Lufthansa Fare Slide to Slow as CEO Seeks Further Cost Cuts

  • Profit will suffer ‘slight’ decline in 2017, carrier predicts
  • Spohr cheered by pilot deal but says more action needed

A Deutsche Lufthansa AG aircraft lands at London City Airport.

Photographer: Chris Ratcliffe/Bloomberg

Deutsche Lufthansa AG said a slide in fares triggered by excess capacity is beginning to slow, easing the burden on earnings as fuel costs rise.

Adjusted operating profit will decline “slightly” in 2017 after the figure dropped 3.6 percent to 1.75 billion euros ($1.9 billion) last year, Lufthansa said in a statement Thursday. The guidance for this year compares with analyst predictions for a slump of about 20 percent to 1.42 billion euros.

Fares across Europe have been under pressure after weakening oil prices prompted airlines to add seats just as stuttering economies and a spate of terrorist attacks hurt demand. While Lufthansa’s unit revenue -- a measure of prices -- fell 5.8 percent in 2016, the decline should be less severe this year, the German carrier said.

Chief Executive Officer Carsten Spohr said the company still needs to slash costs even after he sealed a pilot deal that may end years of labor strife on the eve of the earnings release. The accord covering pay and pensions will cut flight-crew expenses 15 percent, advancing his push to combat the challenge of Mideast airlines on long-haul routes and low-cost rivals in Europe.

Lufthansa shares rose as much as 5.8 percent and were trading 4.3 percent higher at 15.04 euros as of 1:36 p.m. in Frankfurt. The stock gained 1.8 percent after news of the labor deal Wednesday and is up 23 percent this year.

Fuel Bill

“It remains necessary to further reduce our costs,” Spohr said. “This is the only way to meet and master the decline in unit revenues and the higher fuel expenses, and at the same time maintain and strengthen our financial stability.”

Pressure to deliver savings will increase as Lufthansa’s fuel bill jumps by 350 million euros this year. With crude prices rising, the International Air Transport Association predicts that European airlines as a whole are set for a 25 percent profit slump in 2017.

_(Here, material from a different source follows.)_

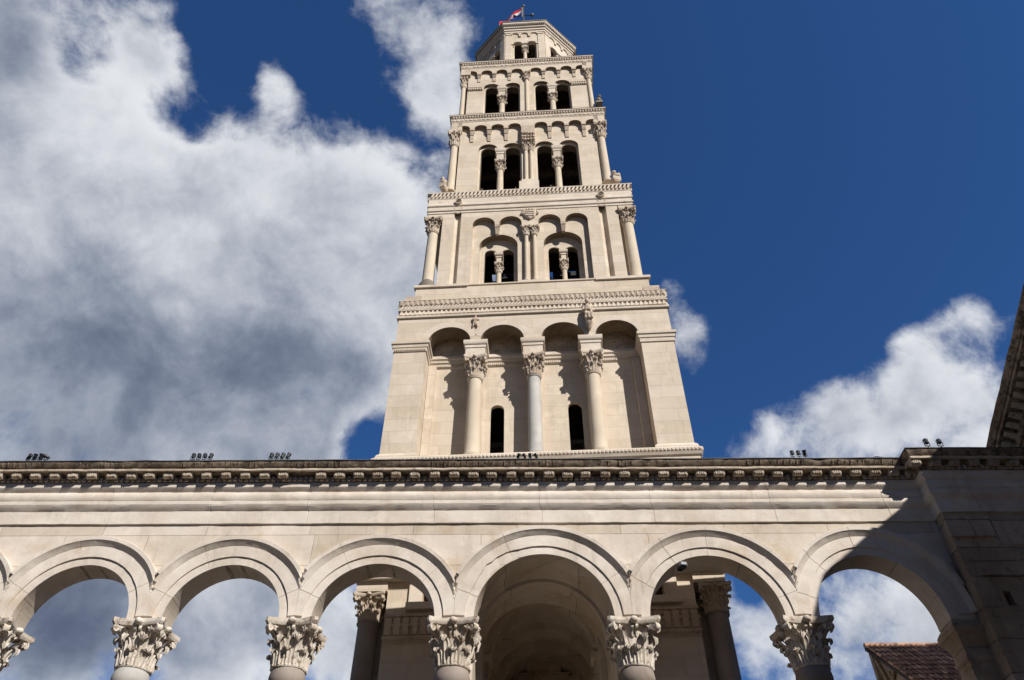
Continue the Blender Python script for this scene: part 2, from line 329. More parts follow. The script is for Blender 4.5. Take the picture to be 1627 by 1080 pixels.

Spohr said a freeze on pilot hiring while continue until this week’s outline deal is signed, and that Lufthansa could still move planes to a new airline outside its main labor agreement should the process stall. The accord will increase flying hours, pare entry-level salaries and pay short-haul pilots less to save about 150 million euros a year, becoming fully effective in 2018.

Lufthansa’s chief financial officer, Ulrik Svensson, said first indications are that the erosion in fares is easing as predicted, based on forward bookings and favorable trading in January and February. The fourth-quarter slide in unit revenue was less than forecast at 6.4 percent, while costs were reduced by 6.1 percent, more than double the targeted rate.

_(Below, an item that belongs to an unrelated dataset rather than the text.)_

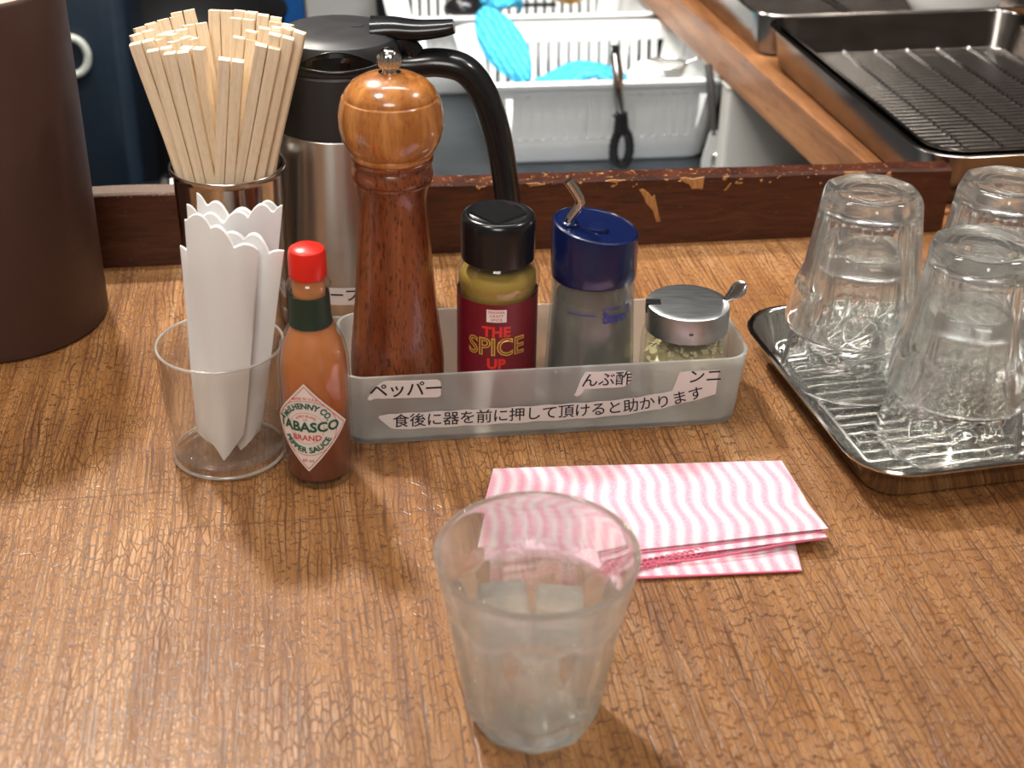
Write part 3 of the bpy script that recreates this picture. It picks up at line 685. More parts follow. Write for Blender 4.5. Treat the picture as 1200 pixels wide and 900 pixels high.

Spohr has said he plans to lift capacity at the group’s network carriers by 3 percent this year, while growth at the Eurowings discount division will slow to 19 percent from 27 percent. The low-cost arm has said its fares may fall 5 percent amid the capacity glut.

Lufthansa has also agreed to deepen ties with former foe Etihad Airways after a deal to lease 38 planes from the Abu Dhabi carrier’s ailing German affiliate Air Berlin Plc. Spohr said he can envision taking over more aircraft, while Lufthansa is in talks about adding code-share routes with Etihad and a joint venture with Jet Airways (India) Ltd, in which the Gulf operator owns a stake.